[Bug fortran/90067] New: Loop variables in Fortran 'do' statements within a compute construct must be predetermined private
tschwinge at gcc dot gnu.org
gcc-bugzilla@gcc.gnu.org
Fri Apr 12 15:05:00 GMT 2019
https://gcc.gnu.org/bugzilla/show_bug.cgi?id=90067
Bug ID: 90067
Summary: Loop variables in Fortran 'do' statements within a
compute construct must be predetermined private
Product: gcc
Version: 9.0
Status: UNCONFIRMED
Keywords: openacc
Severity: normal
Priority: P3
Component: fortran
Assignee: unassigned at gcc dot gnu.org
Reporter: tschwinge at gcc dot gnu.org
Target Milestone: ---
Found while working on PR90048.
OpenACC 2.6 (same in 2.7), in section 2.6.1. "Variables with Predetermined Data
Attributes" states that "The loop variable in a C 'for' statement or Fortran
'do' statement that is associated with a loop directive is predetermined to be
private to each thread that will execute each iteration of the loop. Loop
variables in Fortran 'do' statements within a compute construct are
predetermined to be private to the thread that executes the loop".

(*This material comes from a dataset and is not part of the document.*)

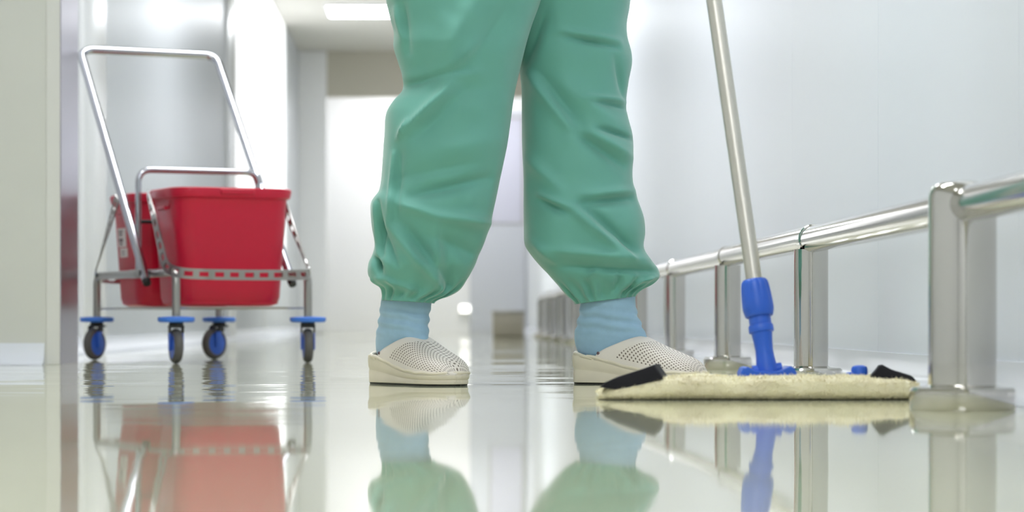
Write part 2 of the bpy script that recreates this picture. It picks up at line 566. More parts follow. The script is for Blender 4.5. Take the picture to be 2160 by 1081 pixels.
def cradle(sgn):
    """slotted steel band that wraps a bucket"""
    raw = [(-0.200, -0.14, 0.475), (-0.204, -0.24, 0.362), (-0.210, -0.325, 0.262), (-0.190, -0.395, 0.246), (-0.125, -0.425, 0.243), (0.0, -0.430, 0.242)]
    raw = raw + [(-p[0], p[1], p[2]) for p in reversed(raw[:-1])]
    pts = fillet(raw, 0.08, 8)
    # resample evenly
    L = [0]
    for a, b in zip(pts, pts[1:]): L.append(L[-1] + (b - a).length)
    step = 0.0085
    n = int(L[-1] / step)
    P = []
    for i in range(n + 1):
        s = L[-1] * i / n
        for k in range(len(L) - 1):
            if L[k] <= s <= L[k + 1] + 1e-9:
                t = (s - L[k]) / max(1e-9, L[k + 1] - L[k])
                P.append(pts[k].lerp(pts[k + 1], t))
                break
    P = [Vector((p.x, p.y * -sgn, p.z)) for p in P]
    mb = MB()
    hgt, th = 0.0145, 0.0018
    fr = []
    for i, p in enumerate(P):
        t = (P[min(i + 1, n)] - P[max(i - 1, 0)]).normalized()
        # band stands on edge: its width runs across the path, its face looks outward
        out = Vector((p.x * 1.0, p.y, 0)) - Vector((0, 0.2 * sgn, 0))
        out = (out - t * out.dot(t)).normalized()
        wid = t.cross(out).normalized()
        if wid.z < 0: wid = -wid
        fr.append((p, out, wid))

    def seg(i0, i1, w0, w1):
        rings = []
        for i in range(i0, i1 + 1):
            p, o_, w_ = fr[i]
            rings.append([p + w_ * w0 - o_ * th, p + w_ * w1 - o_ * th, p + w_ * w1 + o_ * th, p + w_ * w0 + o_ * th])
        mb.loft(rings, True, True)
    seg(0, n, hgt * 0.45, hgt)
    seg(0, n, -hgt, -hgt * 0.45)
    i = 0
    while i < n:
        seg(i, min(i + 2, n), -hgt * 0.46, hgt * 0.46)
        i += 5
    return mb.build('cradle_band', M_frame, cart, 30)


cradle(-1)
cradle(1)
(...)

Regarding the latter, for Fortran 'do' statements that are not directly
associated with a 'loop' directive, when these 'do' statements are (somewhere)
nested inside a 'loop' construct, we implement this in the front end by adding
a 'private' clause to the containing 'loop' construct, but when these 'do'
statements are not (somewhere) nested inside a 'loop' construct, we do not add
a 'private' clause to the containing compute construct. For example, for:
integer :: i
!$acc parallel
do i = 1, 100
end do
!$acc end parallel
..., we do not in the front end add a 'private(i)' clause to the 'parallel'
construct.
By the rules as presented in section 2.5. "Compute Constructs", the gimplifier
will then fix this up by adding a 'firstprivate' clause, in the common case of
the 'parallel' construct (same for the 'serial' construct, but a 'copy' clause
for the 'kernels' construct!).
While it might generally be beneficial to have a pass promoting
'firstprivate(x)' with a dominating write operation on 'x' to 'private(x)',
here it would be better (and much simpler) to handle this in the front end.